**STATED TASK:**
Return the lines exactly as they stand, from the first of the material through the line containing "obj('stop_tip', bm, M['chrome'], ds, True, 40)".

**INFORMATION SHOWN:**
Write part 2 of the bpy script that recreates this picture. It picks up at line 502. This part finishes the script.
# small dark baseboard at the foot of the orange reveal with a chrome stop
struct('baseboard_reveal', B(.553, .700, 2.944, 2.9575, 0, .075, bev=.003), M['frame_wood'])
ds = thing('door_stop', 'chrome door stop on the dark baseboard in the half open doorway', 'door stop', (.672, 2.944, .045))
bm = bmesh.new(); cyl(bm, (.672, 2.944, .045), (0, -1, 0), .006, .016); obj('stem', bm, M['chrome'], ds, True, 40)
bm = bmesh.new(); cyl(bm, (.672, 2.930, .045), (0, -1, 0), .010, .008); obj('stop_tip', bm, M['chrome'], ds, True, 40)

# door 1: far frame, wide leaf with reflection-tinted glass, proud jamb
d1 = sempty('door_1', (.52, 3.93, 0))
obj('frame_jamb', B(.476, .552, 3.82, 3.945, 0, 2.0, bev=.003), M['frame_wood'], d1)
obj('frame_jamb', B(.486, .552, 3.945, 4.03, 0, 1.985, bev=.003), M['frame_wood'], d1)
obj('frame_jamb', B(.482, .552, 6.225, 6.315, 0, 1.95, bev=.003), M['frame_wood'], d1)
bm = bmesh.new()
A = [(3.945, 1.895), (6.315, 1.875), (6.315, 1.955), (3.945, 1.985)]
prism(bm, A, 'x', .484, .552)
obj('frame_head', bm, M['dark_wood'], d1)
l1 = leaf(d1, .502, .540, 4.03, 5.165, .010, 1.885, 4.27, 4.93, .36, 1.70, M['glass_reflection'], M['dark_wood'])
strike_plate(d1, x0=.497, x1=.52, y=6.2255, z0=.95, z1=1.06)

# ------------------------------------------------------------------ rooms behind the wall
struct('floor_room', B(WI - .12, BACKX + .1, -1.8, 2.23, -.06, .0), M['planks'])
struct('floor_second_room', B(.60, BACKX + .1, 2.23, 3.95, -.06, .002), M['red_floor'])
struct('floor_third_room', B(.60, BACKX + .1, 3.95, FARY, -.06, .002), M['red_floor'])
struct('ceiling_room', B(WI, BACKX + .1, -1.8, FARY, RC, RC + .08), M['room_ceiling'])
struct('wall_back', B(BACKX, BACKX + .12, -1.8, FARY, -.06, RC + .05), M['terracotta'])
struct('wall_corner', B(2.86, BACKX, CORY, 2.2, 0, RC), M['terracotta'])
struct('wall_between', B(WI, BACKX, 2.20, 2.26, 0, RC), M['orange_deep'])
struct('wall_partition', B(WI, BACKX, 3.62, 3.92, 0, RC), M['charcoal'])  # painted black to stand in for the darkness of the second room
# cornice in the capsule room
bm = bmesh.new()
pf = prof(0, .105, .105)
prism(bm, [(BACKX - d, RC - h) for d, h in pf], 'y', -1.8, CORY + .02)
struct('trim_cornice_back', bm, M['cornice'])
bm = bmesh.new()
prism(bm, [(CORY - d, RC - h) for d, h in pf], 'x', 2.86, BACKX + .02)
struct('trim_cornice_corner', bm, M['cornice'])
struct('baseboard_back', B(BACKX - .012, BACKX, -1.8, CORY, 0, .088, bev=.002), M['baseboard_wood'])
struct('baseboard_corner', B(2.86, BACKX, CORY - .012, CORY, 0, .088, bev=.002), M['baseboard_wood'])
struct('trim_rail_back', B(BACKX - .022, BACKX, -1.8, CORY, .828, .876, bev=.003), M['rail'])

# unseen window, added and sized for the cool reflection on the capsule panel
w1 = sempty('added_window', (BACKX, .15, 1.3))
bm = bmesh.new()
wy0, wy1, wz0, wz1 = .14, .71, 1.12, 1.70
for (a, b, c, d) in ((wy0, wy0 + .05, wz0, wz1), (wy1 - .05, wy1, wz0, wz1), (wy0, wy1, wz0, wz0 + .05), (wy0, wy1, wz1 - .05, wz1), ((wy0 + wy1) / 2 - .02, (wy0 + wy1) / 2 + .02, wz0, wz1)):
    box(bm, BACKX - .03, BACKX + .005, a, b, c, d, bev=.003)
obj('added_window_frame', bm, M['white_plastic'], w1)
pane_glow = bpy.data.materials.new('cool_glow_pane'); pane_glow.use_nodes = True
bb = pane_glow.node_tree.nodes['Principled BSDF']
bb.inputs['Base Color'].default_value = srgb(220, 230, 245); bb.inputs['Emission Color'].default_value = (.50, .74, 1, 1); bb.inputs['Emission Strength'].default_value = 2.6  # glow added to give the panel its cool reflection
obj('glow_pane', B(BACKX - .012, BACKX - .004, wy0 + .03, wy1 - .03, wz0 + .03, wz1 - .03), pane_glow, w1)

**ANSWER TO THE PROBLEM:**
Write part 2 of the bpy script that recreates this picture. It picks up at line 502. This part finishes the script.
# small dark baseboard at the foot of the orange reveal with a chrome stop
struct('baseboard_reveal', B(.553, .700, 2.944, 2.9575, 0, .075, bev=.003), M['frame_wood'])
ds = thing('door_stop', 'chrome door stop on the dark baseboard in the half open doorway', 'door stop', (.672, 2.944, .045))
bm = bmesh.new(); cyl(bm, (.672, 2.944, .045), (0, -1, 0), .006, .016); obj('stem', bm, M['chrome'], ds, True, 40)
bm = bmesh.new(); cyl(bm, (.672, 2.930, .045), (0, -1, 0), .010, .008); obj('stop_tip', bm, M['chrome'], ds, True, 40)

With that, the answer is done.